Pursuing SMSFs for all the wrong reasons
While self-managed super funds (SMSFs) are representative of a massive opportunity for many within the super industry, there are also a host of providers looking to the sector for exactly the wrong reasons, according to Paul Schroder, general manager – growth and new opportunities for AustralianSuper.
“They’re thinking of SMSFs as some sort of honey pot or some sort of opportunity for them, as an institution, to harvest, to make money from,” he said.
“But I think what’s very entertaining to watch is those big operations who think they’ll have some knock out, scalable solution for what is completely a fragmented, individually driven, very localised superannuation response.”

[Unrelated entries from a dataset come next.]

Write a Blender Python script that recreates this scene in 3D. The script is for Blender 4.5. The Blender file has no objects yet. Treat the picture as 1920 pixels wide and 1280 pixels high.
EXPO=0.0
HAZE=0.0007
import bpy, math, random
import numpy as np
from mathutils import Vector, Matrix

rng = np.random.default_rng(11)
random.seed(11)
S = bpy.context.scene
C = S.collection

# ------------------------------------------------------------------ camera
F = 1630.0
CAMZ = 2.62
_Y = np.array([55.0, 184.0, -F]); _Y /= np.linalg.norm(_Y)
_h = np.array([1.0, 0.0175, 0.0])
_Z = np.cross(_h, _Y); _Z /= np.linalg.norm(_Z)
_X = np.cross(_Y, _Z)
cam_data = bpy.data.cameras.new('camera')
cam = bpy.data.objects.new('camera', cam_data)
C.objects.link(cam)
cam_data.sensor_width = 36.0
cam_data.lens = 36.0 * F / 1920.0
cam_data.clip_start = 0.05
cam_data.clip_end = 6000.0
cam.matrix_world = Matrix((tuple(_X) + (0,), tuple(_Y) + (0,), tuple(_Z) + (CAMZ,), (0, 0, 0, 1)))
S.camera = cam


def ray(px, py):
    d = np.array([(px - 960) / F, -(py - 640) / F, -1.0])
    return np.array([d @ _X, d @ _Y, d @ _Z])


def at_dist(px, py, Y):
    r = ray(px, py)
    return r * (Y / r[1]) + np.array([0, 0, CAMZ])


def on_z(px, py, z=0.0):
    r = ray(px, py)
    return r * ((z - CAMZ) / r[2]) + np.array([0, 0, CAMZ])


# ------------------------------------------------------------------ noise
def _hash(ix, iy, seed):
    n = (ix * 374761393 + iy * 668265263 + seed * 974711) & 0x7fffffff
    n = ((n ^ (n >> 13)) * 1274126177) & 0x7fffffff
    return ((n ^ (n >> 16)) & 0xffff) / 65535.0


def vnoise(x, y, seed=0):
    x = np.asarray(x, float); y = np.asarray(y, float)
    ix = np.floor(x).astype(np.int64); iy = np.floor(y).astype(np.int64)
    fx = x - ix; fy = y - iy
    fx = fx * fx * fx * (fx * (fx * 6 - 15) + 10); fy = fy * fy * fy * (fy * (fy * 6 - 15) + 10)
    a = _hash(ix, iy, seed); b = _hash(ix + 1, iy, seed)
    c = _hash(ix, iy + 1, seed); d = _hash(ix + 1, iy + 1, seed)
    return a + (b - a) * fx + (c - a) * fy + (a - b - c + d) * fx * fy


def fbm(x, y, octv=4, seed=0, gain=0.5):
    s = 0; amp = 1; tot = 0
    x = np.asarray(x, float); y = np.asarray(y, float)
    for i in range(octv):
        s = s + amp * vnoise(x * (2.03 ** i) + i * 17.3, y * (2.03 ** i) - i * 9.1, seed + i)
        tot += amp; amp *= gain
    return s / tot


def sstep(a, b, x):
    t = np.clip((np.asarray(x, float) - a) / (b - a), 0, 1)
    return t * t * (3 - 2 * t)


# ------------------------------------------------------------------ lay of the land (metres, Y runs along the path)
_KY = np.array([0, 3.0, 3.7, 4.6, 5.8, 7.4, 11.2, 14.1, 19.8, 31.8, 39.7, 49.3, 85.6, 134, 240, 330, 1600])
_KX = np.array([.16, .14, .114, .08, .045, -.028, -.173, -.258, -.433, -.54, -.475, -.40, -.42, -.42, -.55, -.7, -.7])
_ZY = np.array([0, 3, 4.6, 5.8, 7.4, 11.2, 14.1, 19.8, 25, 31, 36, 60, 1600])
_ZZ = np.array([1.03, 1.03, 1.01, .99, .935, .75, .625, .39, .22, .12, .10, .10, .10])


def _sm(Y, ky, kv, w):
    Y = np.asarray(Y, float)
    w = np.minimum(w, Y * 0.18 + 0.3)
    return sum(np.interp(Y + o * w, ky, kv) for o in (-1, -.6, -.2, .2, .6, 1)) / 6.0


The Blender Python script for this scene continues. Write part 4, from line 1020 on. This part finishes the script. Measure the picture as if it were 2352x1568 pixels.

Schroder said that SMSFs were undoubtedly a significant innovation with respect to retirement savings, but they also tended to be very adviser- and individual-driven.
“Yet you then get these large organisations saying ‘gee, I can see there’s a third of the money in there, I’d better get in there, this is a really great opportunity’ and it simply doesn’t make sense to me,” he said.
For Schroder, it is vital that all within the industry understand exactly why people went down the SMSF path in the first place.
“Some of them might have had something sold to them and some might even have been told something that isn’t quite right, but most of them probably went down that path because they actually wanted to do it themselves,” he said.
“They wanted to do it without the big providers.
“So it’s sort of strange to say ‘you left our party so we’re going to chase you until you come back to it’ – that just doesn’t make sense to me.”